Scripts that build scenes
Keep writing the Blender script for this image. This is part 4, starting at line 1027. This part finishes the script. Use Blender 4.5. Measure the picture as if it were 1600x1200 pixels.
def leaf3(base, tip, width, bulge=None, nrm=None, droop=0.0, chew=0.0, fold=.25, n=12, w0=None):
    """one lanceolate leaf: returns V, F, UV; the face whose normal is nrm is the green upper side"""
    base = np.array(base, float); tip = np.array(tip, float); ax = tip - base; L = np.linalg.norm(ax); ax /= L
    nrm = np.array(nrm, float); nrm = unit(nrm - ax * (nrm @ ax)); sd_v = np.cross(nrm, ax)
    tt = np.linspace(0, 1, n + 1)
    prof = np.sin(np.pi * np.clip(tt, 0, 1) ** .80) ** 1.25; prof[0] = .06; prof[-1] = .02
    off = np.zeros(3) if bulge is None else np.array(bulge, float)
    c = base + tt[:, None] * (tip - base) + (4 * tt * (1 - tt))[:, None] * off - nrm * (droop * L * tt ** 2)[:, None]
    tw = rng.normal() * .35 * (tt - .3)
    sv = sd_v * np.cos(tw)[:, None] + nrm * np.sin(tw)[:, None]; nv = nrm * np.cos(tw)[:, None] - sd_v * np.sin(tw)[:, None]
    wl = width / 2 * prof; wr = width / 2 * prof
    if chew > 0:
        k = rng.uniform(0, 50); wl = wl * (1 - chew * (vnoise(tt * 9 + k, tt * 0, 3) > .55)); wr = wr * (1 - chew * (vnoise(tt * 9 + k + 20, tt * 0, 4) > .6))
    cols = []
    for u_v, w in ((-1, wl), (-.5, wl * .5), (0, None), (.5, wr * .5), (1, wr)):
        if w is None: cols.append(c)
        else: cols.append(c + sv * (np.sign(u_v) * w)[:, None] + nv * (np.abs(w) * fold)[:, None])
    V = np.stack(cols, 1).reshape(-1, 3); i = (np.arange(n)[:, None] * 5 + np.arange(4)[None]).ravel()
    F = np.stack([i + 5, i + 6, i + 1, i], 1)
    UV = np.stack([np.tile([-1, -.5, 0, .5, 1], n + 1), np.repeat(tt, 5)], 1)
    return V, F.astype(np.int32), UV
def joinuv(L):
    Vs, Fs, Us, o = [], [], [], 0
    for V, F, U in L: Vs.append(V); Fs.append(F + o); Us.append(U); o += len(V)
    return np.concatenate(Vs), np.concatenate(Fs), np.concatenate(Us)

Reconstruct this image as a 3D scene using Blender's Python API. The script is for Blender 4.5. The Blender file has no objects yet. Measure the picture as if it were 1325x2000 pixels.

Your objective
Gather all lines of the records that include the word "this".

Expected answer
Keep writing the Blender script for this image. This is part 4, starting at line 1027. This part finishes the script. Use Blender 4.5. Measure the picture as if it were 1600x1200 pixels.
Reconstruct this image as a 3D scene using Blender's Python API. The script is for Blender 4.5. The Blender file has no objects yet. Measure the picture as if it were 1325x2000 pixels.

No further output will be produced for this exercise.